▶ _Given information_
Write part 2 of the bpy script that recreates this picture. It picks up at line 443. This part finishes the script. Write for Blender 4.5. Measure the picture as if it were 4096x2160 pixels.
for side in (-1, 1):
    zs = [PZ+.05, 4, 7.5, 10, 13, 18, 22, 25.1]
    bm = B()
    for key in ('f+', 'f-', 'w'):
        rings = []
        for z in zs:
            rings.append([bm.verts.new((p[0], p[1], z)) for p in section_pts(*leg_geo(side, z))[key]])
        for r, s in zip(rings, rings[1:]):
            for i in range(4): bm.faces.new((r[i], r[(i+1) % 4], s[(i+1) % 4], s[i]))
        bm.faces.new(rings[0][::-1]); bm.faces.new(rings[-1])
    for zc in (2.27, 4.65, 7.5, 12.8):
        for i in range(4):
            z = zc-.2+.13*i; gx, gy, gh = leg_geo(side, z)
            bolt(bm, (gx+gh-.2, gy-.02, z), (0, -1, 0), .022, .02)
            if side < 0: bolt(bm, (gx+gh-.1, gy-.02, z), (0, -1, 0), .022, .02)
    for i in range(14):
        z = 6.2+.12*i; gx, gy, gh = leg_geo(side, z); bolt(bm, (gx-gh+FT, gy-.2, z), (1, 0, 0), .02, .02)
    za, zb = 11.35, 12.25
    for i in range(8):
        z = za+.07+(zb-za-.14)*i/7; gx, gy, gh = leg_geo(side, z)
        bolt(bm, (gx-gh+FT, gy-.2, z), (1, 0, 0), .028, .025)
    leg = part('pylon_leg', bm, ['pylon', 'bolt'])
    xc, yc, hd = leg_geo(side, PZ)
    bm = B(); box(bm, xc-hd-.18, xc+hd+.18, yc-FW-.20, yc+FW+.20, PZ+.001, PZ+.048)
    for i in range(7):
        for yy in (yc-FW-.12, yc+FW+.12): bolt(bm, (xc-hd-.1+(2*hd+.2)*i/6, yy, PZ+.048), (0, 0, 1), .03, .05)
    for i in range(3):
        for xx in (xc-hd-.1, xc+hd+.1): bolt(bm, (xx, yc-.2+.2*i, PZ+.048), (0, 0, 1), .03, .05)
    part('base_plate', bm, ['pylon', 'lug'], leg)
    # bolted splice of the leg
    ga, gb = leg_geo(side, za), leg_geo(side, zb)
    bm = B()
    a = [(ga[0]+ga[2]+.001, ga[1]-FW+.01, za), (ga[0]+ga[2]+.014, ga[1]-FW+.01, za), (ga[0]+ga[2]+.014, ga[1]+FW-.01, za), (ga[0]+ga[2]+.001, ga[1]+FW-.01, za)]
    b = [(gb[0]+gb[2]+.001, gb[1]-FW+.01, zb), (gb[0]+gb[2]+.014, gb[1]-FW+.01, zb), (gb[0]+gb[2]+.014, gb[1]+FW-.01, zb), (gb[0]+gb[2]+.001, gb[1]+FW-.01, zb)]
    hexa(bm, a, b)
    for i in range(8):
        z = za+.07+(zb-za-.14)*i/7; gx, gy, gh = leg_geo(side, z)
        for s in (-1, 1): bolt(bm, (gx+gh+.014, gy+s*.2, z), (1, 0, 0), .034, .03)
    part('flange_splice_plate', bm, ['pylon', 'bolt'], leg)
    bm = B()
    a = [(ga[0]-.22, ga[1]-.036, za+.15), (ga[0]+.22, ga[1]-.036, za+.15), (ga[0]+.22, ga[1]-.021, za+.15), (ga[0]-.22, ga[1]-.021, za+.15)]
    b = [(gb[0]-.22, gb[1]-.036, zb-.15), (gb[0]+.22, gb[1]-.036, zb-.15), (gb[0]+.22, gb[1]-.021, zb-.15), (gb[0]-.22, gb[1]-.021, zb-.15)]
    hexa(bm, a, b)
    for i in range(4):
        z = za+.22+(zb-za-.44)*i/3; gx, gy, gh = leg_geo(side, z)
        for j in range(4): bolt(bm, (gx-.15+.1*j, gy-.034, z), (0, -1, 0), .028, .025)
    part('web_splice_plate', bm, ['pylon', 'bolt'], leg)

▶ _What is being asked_
Output the listing above word for word.

▶ _Answer to the exercise_
Write part 2 of the bpy script that recreates this picture. It picks up at line 443. This part finishes the script. Write for Blender 4.5. Measure the picture as if it were 4096x2160 pixels.
for side in (-1, 1):
    zs = [PZ+.05, 4, 7.5, 10, 13, 18, 22, 25.1]
    bm = B()
    for key in ('f+', 'f-', 'w'):
        rings = []
        for z in zs:
            rings.append([bm.verts.new((p[0], p[1], z)) for p in section_pts(*leg_geo(side, z))[key]])
        for r, s in zip(rings, rings[1:]):
            for i in range(4): bm.faces.new((r[i], r[(i+1) % 4], s[(i+1) % 4], s[i]))
        bm.faces.new(rings[0][::-1]); bm.faces.new(rings[-1])
    for zc in (2.27, 4.65, 7.5, 12.8):
        for i in range(4):
            z = zc-.2+.13*i; gx, gy, gh = leg_geo(side, z)
            bolt(bm, (gx+gh-.2, gy-.02, z), (0, -1, 0), .022, .02)
            if side < 0: bolt(bm, (gx+gh-.1, gy-.02, z), (0, -1, 0), .022, .02)
    for i in range(14):
        z = 6.2+.12*i; gx, gy, gh = leg_geo(side, z); bolt(bm, (gx-gh+FT, gy-.2, z), (1, 0, 0), .02, .02)
    za, zb = 11.35, 12.25
    for i in range(8):
        z = za+.07+(zb-za-.14)*i/7; gx, gy, gh = leg_geo(side, z)
        bolt(bm, (gx-gh+FT, gy-.2, z), (1, 0, 0), .028, .025)
    leg = part('pylon_leg', bm, ['pylon', 'bolt'])
    xc, yc, hd = leg_geo(side, PZ)
    bm = B(); box(bm, xc-hd-.18, xc+hd+.18, yc-FW-.20, yc+FW+.20, PZ+.001, PZ+.048)
    for i in range(7):
        for yy in (yc-FW-.12, yc+FW+.12): bolt(bm, (xc-hd-.1+(2*hd+.2)*i/6, yy, PZ+.048), (0, 0, 1), .03, .05)
    for i in range(3):
        for xx in (xc-hd-.1, xc+hd+.1): bolt(bm, (xx, yc-.2+.2*i, PZ+.048), (0, 0, 1), .03, .05)
    part('base_plate', bm, ['pylon', 'lug'], leg)
    # bolted splice of the leg
    ga, gb = leg_geo(side, za), leg_geo(side, zb)
    bm = B()
    a = [(ga[0]+ga[2]+.001, ga[1]-FW+.01, za), (ga[0]+ga[2]+.014, ga[1]-FW+.01, za), (ga[0]+ga[2]+.014, ga[1]+FW-.01, za), (ga[0]+ga[2]+.001, ga[1]+FW-.01, za)]
    b = [(gb[0]+gb[2]+.001, gb[1]-FW+.01, zb), (gb[0]+gb[2]+.014, gb[1]-FW+.01, zb), (gb[0]+gb[2]+.014, gb[1]+FW-.01, zb), (gb[0]+gb[2]+.001, gb[1]+FW-.01, zb)]
    hexa(bm, a, b)
    for i in range(8):
        z = za+.07+(zb-za-.14)*i/7; gx, gy, gh = leg_geo(side, z)
        for s in (-1, 1): bolt(bm, (gx+gh+.014, gy+s*.2, z), (1, 0, 0), .034, .03)
    part('flange_splice_plate', bm, ['pylon', 'bolt'], leg)
    bm = B()
    a = [(ga[0]-.22, ga[1]-.036, za+.15), (ga[0]+.22, ga[1]-.036, za+.15), (ga[0]+.22, ga[1]-.021, za+.15), (ga[0]-.22, ga[1]-.021, za+.15)]
    b = [(gb[0]-.22, gb[1]-.036, zb-.15), (gb[0]+.22, gb[1]-.036, zb-.15), (gb[0]+.22, gb[1]-.021, zb-.15), (gb[0]-.22, gb[1]-.021, zb-.15)]
    hexa(bm, a, b)
    for i in range(4):
        z = za+.22+(zb-za-.44)*i/3; gx, gy, gh = leg_geo(side, z)
        for j in range(4): bolt(bm, (gx-.15+.1*j, gy-.034, z), (0, -1, 0), .028, .025)
    part('web_splice_plate', bm, ['pylon', 'bolt'], leg)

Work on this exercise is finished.